Black Forest
Terry Gilliam’s previous film featured the former Monty Python troupe member as an eccentric, demanding director prone to destroying his ambitious projects before a single frame of footage could be shot. “If it’s easy,” he says in the movie, “I don’t do it.” Alas, this was not a work of fanciful fiction made by the beloved (and, by studio bosses, feared and loathed) director of Brazil and Twelve Monkeys but one in which he starred as himself: Lost in La Mancha, the 2003 documentary about the cratering of Gilliam’s long-in-the-making, short-in-the-breaking The Man Who Killed Don Quixote. It will go down as perhaps the ultimate Gilliam movie — a heartbreaking tale about a well-meaning man doomed by his delusions.
Gilliam is spinning like a top over his first film in seven years, bad-mouthing Dimension Films boss Bob Weinstein for interfering with the making of the long-delayed The Brothers Grimm. Like a wide receiver with bad hands, Gilliam is claiming interference before the pass has been thrown. Weinstein replaced the director’s star, Samantha Morton, with a lesser-known, though perhaps more marketable pretty face (Lena Headey). Weinstein kicked off Gilliam’s cinematographer, Nicola Pecorini, with whom Gilliam made his most recent turkey, Fear and Loathing in Las Vegas, and his upcoming Tideland. And Weinstein slashed the budget. Not in a long time has something arrived in theaters so … doomed.
At least The Brothers Grimm does not disappoint. It gives off a pungent odor for something so forgettable. Imagine if someone had remade Ghostbusters but set it in the same forest where Hansel and Gretel were kidnapped, then cast Matt Damon as a fairy-tale writer with an English accent and spent the catering budget shooting it. Sound good to you? Of course not — an obvious fact that somehow eluded the attention of Gilliam and screenwriter Ehren Kruger. (Kruger’s other new film, The Skeleton Key, shares the essential text of The Brothers Grimm — something to do with the stealing of souls to guarantee immortality for hoodoo priests and evil queens.)

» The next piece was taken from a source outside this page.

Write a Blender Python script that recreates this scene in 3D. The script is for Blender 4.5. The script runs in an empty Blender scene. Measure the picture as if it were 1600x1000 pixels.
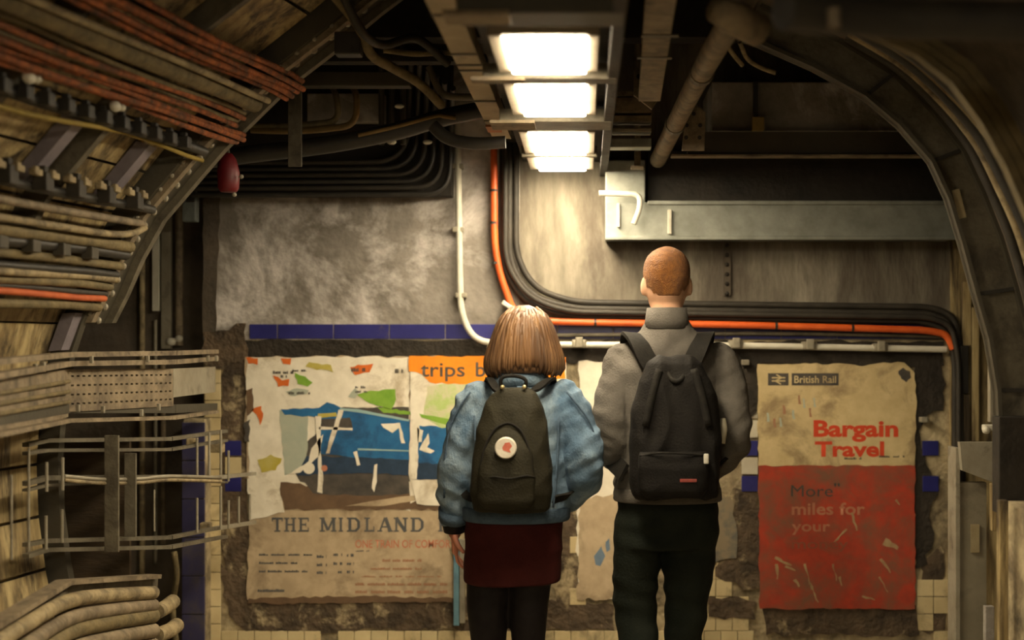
import bpy, bmesh, math, random
from mathutils import Vector, Matrix, noise
random.seed(7)
scene = bpy.context.scene
COL = scene.collection
# ------------------------------------------------------------------ camera
# camera stands in the tunnel looking squarely at the end wall (rising / sliding lens)
F, CX, CY, H = 2000.0, 916.0, 537.0, 1.48
WALL = 5.3                      # distance of the end wall
cam_d = bpy.data.cameras.new('camera')
cam_d.sensor_width = 36.0
cam_d.lens = 45.0
cam_d.shift_x = (800 - CX) / 1600
cam_d.shift_y = (CY - 500) / 1600
cam_d.clip_start = 0.05
cam_d.dof.use_dof = True
cam_d.dof.focus_distance = 4.35
cam_d.dof.aperture_fstop = 1.5
cam = bpy.data.objects.new('camera', cam_d)
cam.location = (0, 0, H)
cam.rotation_euler = (math.radians(90), 0, 0)
COL.objects.link(cam)
scene.camera = cam
# ------------------------------------------------------------------ world, exposure
world = bpy.data.worlds.new('world')
scene.world = world
world.use_nodes = True
world.node_tree.nodes['Background'].inputs[0].default_value = (1.0, 0.78, 0.5, 1)
world.node_tree.nodes['Background'].inputs[1].default_value = 0.006
scene.view_settings.view_transform = 'Standard'
scene.view_settings.look = 'None'
scene.view_settings.exposure = 1.65
scene.view_settings.gamma = 1.0
scene.view_settings.use_curve_mapping = False
LAMP_COL = (1.0, 0.84, 0.58)
LAMP_NEAR = 24.0                # lamps in view
LAMP_FAR = 34.0                 # lamps of the same row further back in the tunnel

# ------------------------------------------------------------------ helpers
def W(px, py, Y):
    return Vector(((px - CX) / F * Y, Y, H - (py - CY) / F * Y))

def tag(o, label=None, cat=None, group=None, kind=None):
    if label: o['label'] = label
    if cat: o['category'] = cat
    if group: o['group'] = group
    if kind: o['kind'] = kind
    return o

def thing(name, loc, label=None, cat=None, group=None, kind=None):
    o = bpy.data.objects.new(name, None)
    o.empty_display_size = 0.1
    o.location = loc
    COL.objects.link(o)
    return tag(o, label, cat, group, kind)

def attach(o, parent):
    """parent a mesh whose coordinates are world coordinates"""
    if parent is None: return
    p = Vector((0, 0, 0)); q = parent
    while q is not None:
        p += q.location; q = q.parent
    o.parent = parent
    o.location = o.location - p

def link_mesh(name, me, mat, parent=None, smooth=False):
    """world-coordinate mesh -> object with its origin in the middle of the mesh"""
    if len(me.vertices):
        xs = [v.co.x for v in me.vertices]; ys = [v.co.y for v in me.vertices]; zs = [v.co.z for v in me.vertices]
        c = Vector(((min(xs)+max(xs))/2, (min(ys)+max(ys))/2, (min(zs)+max(zs))/2))
    else: c = Vector((0, 0, 0))
    me.transform(Matrix.Translation(-c))
    if smooth:
        for p in me.polygons: p.use_smooth = True
    if mat is not None: me.materials.append(mat)
    o = bpy.data.objects.new(name, me)
    o.location = c
    COL.objects.link(o)
    attach(o, parent)
    return o

class MB:
    """collects shapes of ONE part"""
    def __init__(s): s.bm = bmesh.new()
    def box(s, c, size, rot=None, bev=0.0):
        m = Matrix.Translation(c)
        if rot is not None: m = m @ rot.to_4x4()
        m = m @ Matrix.Diagonal((size[0], size[1], size[2], 1))
        r = bmesh.ops.create_cube(s.bm, size=1.0, matrix=m)
        if bev > 0:
            es = set()
            for v in r['verts']:
                for e in v.link_edges: es.add(e)
            bmesh.ops.bevel(s.bm, geom=list(es), offset=bev, segments=2, affect='EDGES', profile=0.6)
        return s
    def span(s, lo, hi, bev=0.0):
        lo = Vector(lo); hi = Vector(hi)
        d = hi - lo
        return s.box((lo + hi) / 2, (abs(d.x), abs(d.y), abs(d.z)), None, bev)
    def bar(s, a, b, w, h, up=Vector((0, 0, 1)), bev=0.0):
        a = Vector(a); b = Vector(b); d = (b - a)
        y = d.normalized(); x = y.cross(up)
        if x.length < 1e-4: x = y.cross(Vector((0, 1, 0)))
        x.normalize(); z = x.cross(y)
        rot = Matrix((x, y, z)).transposed()
        return s.box((a + b) / 2, (w, d.length, h), rot, bev)
    def tube(s, pts, r, n=10, caps=True, sx=1.0):
        pts = [Vector(p) for p in pts]
        rad = r if isinstance(r, (list, tuple)) else [r] * len(pts)
        rings = []
        t0 = (pts[1] - pts[0]).normalized()
        nrm = t0.cross(Vector((0, 0, 1)))
        if nrm.length < 1e-3: nrm = t0.cross(Vector((0, 1, 0)))
        nrm.normalize()
        for i, p in enumerate(pts):
            if i == 0: t = pts[1] - pts[0]
            elif i == len(pts) - 1: t = pts[-1] - pts[-2]
            else: t = (pts[i+1] - pts[i]).normalized() + (pts[i] - pts[i-1]).normalized()
            if t.length < 1e-9: t = t0
            t = t.normalized()
            nrm = nrm - t * nrm.dot(t)
            if nrm.length < 1e-6: nrm = t.orthogonal()
            nrm.normalize()
            b = t.cross(nrm)
            rings.append([s.bm.verts.new(p + (nrm * math.cos(a) * sx + b * math.sin(a)) * rad[i])
                          for a in [2*math.pi*k/n for k in range(n)]])
        for i in range(len(rings) - 1):
            for k in range(n):
                s.bm.faces.new((rings[i][k], rings[i][(k+1) % n], rings[i+1][(k+1) % n], rings[i+1][k]))
        if caps:
            s.bm.faces.new(list(reversed(rings[0]))); s.bm.faces.new(rings[-1])
        return s
    def loft(s, rings, n=28):
        """rings: (cx,cy,cz,rx,ry[,e]) stacked upward"""
        R = []
        for g in rings:
            cx, cy, cz, rx, ry = g[:5]
            e = g[5] if len(g) > 5 else 2.0
            R.append([])
            for k in range(n):
                a = 2*math.pi*k/n
                c, q = math.cos(a), math.sin(a)
                x = math.copysign(abs(c) ** (2/e), c); y = math.copysign(abs(q) ** (2/e), q)
                R[-1].append(s.bm.verts.new((cx + rx*x, cy + ry*y, cz)))
        for i in range(len(R) - 1):
            for k in range(n):
                s.bm.faces.new((R[i][k], R[i][(k+1) % n], R[i+1][(k+1) % n], R[i+1][k]))
        s.bm.faces.new(list(reversed(R[0]))); s.bm.faces.new(R[-1])
        return s
    def ball(s, c, r, scale=(1, 1, 1), u=16, v=10, rot=None):
        m = Matrix.Translation(c)
        if rot is not None: m = m @ rot.to_4x4()
        m = m @ Matrix.Diagonal((scale[0], scale[1], scale[2], 1))
        bmesh.ops.create_uvsphere(s.bm, u_segments=u, v_segments=v, radius=r, matrix=m)
        return s
    def cyl(s, a, b, r, n=14):
        return s.tube([a, b], r, n)
    def poly(s, pts, depth):
        """flat plate: outline pts (world, facing the camera), extruded away from the camera"""
        vs = [s.bm.verts.new(p) for p in pts]
        f = s.bm.faces.new(vs)
        f.normal_update()
        if f.normal.y > 0:
            f.normal_flip()
        if depth > 0:
            r = bmesh.ops.extrude_face_region(s.bm, geom=[f])
            nv = [g for g in r['geom'] if isinstance(g, bmesh.types.BMVert)]
            bmesh.ops.translate(s.bm, verts=nv, vec=Vector((0, -depth, 0)))
        return s
    def build(s, name, mat, parent=None, smooth=False, recalc=True):
        if recalc: bmesh.ops.recalc_face_normals(s.bm, faces=s.bm.faces[:])
        me = bpy.data.meshes.new(name)
        s.bm.to_mesh(me); s.bm.free()
        return link_mesh(name, me, mat, parent, smooth)

def smooth_by_angle(o, ang=0.6):
    me = o.data
    for p in me.polygons: p.use_smooth = True
    bm = bmesh.new(); bm.from_mesh(me)
    for e in bm.edges:
        if len(e.link_faces) == 2 and e.calc_face_angle(0) > ang: e.smooth = False
    bm.to_mesh(me); bm.free()
    return o

def fillet(pts, r, n=6):
    pts = [Vector(p) for p in pts]
    out = [pts[0]]
    for i in range(1, len(pts) - 1):
        a, b, c = pts[i-1], pts[i], pts[i+1]
        u = (a - b); v = (c - b)
        rr = min(r, u.length * 0.49, v.length * 0.49)
        p0 = b + u.normalized() * rr; p1 = b + v.normalized() * rr
        for k in range(n + 1):
            t = k / n
            out.append(p0 * (1-t)**2 + b * 2*t*(1-t) + p1 * t*t)
    out.append(pts[-1])
    return out

def crom(pts, n=6):
    pts = [Vector(p) for p in pts]
    P = [pts[0]*2 - pts[1]] + pts + [pts[-1]*2 - pts[-2]]
    out = []
    for i in range(1, len(P) - 2):
        p0, p1, p2, p3 = P[i-1:i+3]
        for k in range(n):
            t = k / n
            out.append(0.5*((2*p1) + (p2-p0)*t + (2*p0-5*p1+4*p2-p3)*t*t + (3*p1-p0-3*p2+p3)*t**3))
    out.append(pts[-1])
    return out

def jag(poly, amp=4, step=16, seed=1):
    """torn outline in photo pixels"""
    rnd = random.Random(seed)
    out = []
    for i, (x, y) in enumerate(poly):
        x2, y2 = poly[(i+1) % len(poly)]
        L = math.hypot(x2-x, y2-y); k = max(1, int(L / step))
        nx, ny = -(y2-y)/max(L, 1e-6), (x2-x)/max(L, 1e-6)
        for j in range(k):
            t = j / k
            d = rnd.uniform(-amp, amp) if j else rnd.uniform(-amp, amp) * 0.4
            out.append((x + (x2-x)*t + nx*d, y + (y2-y)*t + ny*d))
    return out

def sheet(name, poly, off, thick, mat, parent=None, Y=WALL):
    """flat thing lying on the end wall; off = distance of its front from the wall"""
    pts = [W(x, y, Y) for x, y in poly]
    for p in pts: p.y = Y - off + thick
    return MB().poly(pts, thick).build(name, mat, parent)

def rect(x0, y0, x1, y1):
    return [(x0, y0), (x1, y0), (x1, y1), (x0, y1)]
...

The whole film, set in Napoleon-controlled Germany during the early 1800s, looks as though a fine sheen of muck covers what appears to be a studio-lot forest in which tree roots flop around like puppet-show tentacles. It’s easily the ugliest film Gilliam has ever made, a movie shot with a lens someone forgot to wipe. It’s also his loudest, with every scene amped up to 11 and every line of dialogue delivered as though it’s a cry for help from the bottom of a well. The movie works hard to entertain, but all you’re likely to notice is the flop sweat beading on its upper lip.
At this point, is it even worth it to tell you the story? Cynical Will Grimm (Matt Damon) and true-believing brother Jacob (Heath Ledger) travel the cloudy countryside in search of villages in need of exorcising. They pose as demon-busters and, with their two compadres (The Office‘s Mackenzie Crook and Richard Ridings), stage a capture with a ghostly prop. One day, French governor Delatombe (Brazil‘s Jonathan Pryce, reminding Gilliam fans of better days lost) snatches the lads and forces them to do their shtick in a village where kiddies are being taken by an ancient, evil, imprisoned queen (Monica Bellucci) who needs the souls of the young in order to regain her youth and beauty (though apparently not her acting ability).
Gilliam has always been easy to admire, but his movies have grown harder to adore. They’re too manic, too desperate, more out of control than inventively wild. This one, especially, feels like an amateur’s parody of Gilliam; you can hear the sound of self-congratulatory giggles in Damon’s half-assed accent, Ledger’s half-mad moping and Peter Stormare’s Chico Marx bark as the bonkers Italian sidekick to Pryce’s limp, lisping leader. Even its fractured-fairy-tale setup is old news by now, having been better covered in the likes of Shrek and its superior sequel. This is grim stuff indeed.